Unicorn Mystery Book Club; hardcover reprint, June 1946. First Edition: G. P. Putnam’s Sons, 1944. Paperback reprint: Dell 204, mapback edition, 1947.

   When Victor Berch, Bill Pronzini and I did our annotated bibliography of the Ziff Davis line of Fingerprint Mysteries , we included a short profile of Richard Burke, which of course you should go read. Many of his books, we said, involved a Broadway private detective named Quinny Hite, but as it happens, this is not one of them. In fact The Frightened Pigeon takes the reader to another part of the world and (one imagines) another kind of mystery altogether.

Pigeon-Front

   But first a word on the cover that’s shown, though, before getting down to details. This is, of course, the Dell mapback edition that’s mentioned above, and in case you can’t make out the details, the map on the back below is that of the city of Marseilles, which is where the last eighty percent of the story takes place.

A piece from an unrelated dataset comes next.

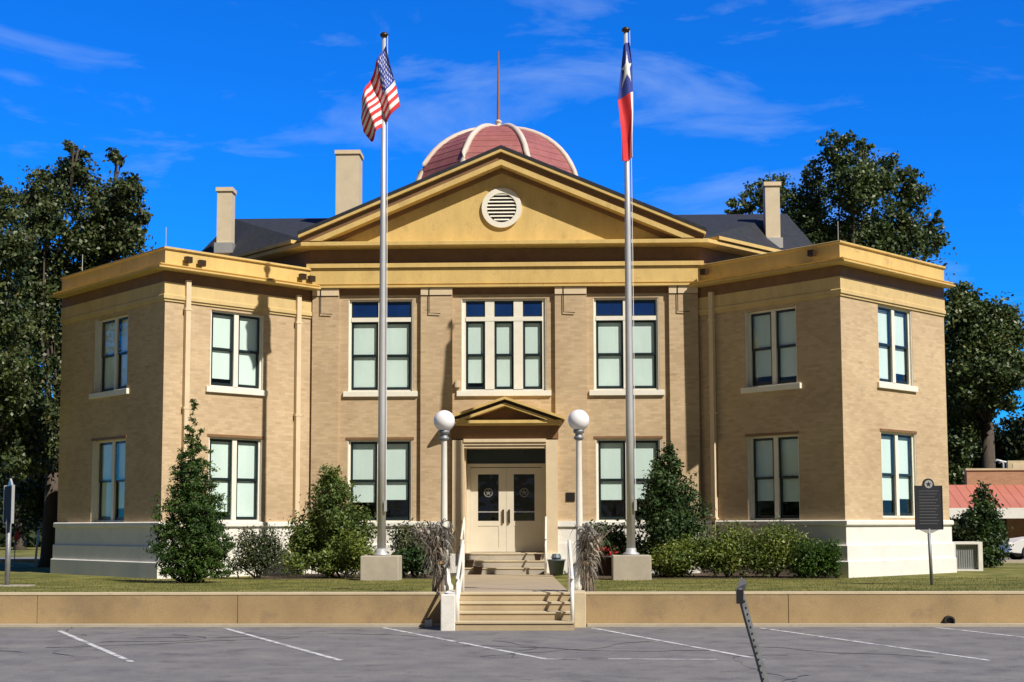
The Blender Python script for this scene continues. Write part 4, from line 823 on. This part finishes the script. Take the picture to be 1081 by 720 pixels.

   The setting of the first fifty pages is Paris, 1942, with the Germans solidly in control of the city. An American dancer named Valerie Bright is still there, however — the pigeon of the title –- and very determined to stay non-political. From page 8, of the Unicorn edition:

   Of course after the Axis had decided to include the United States in the war, she had regarded them as enemies, but there wasn’t anything personal about her feeling.

   Her close male friend, Charles John Dillon, nicknamed “Ching,” is working closely with the French underground, however, and events, beginning with a stolen German diary, bound to be embarrassing if it falls into the wrong hands — as, for example, into Ching’s hands — soon make the light-hearted Val realize how dirty — and dangerous — war really is, not knowing what will happen next nor whom your friends really are. By page 40, she is one frightened pigeon indeed, as off to Marseilles they and a small group of displaced others go, hoping to find a way out of France and its closed borders.

Pigeon-Mapback

   The diary appears and disappears with amazing regularity. It is, in fact, amazing, how much mileage an author (Burke) can make of one small important object. Otherwise here is a novel one can learn a large amount from — supposing, that is, that one has never been in a place controlled by Nazi-like enemies one is trying his or her best to avoid — both in term of locale (well-described) and people, especially those like Valerie, whose mind is soon brought down to earth in satisfying (but not very surprising) fashion, but also the large number of others who find themselves caught up in events far beyond their say.

   Don’t get me wrong. This is by no means a major work. It’s no more than ordinary at best, in the overall scheme of things, but what it does have is atmosphere, and plenty of it.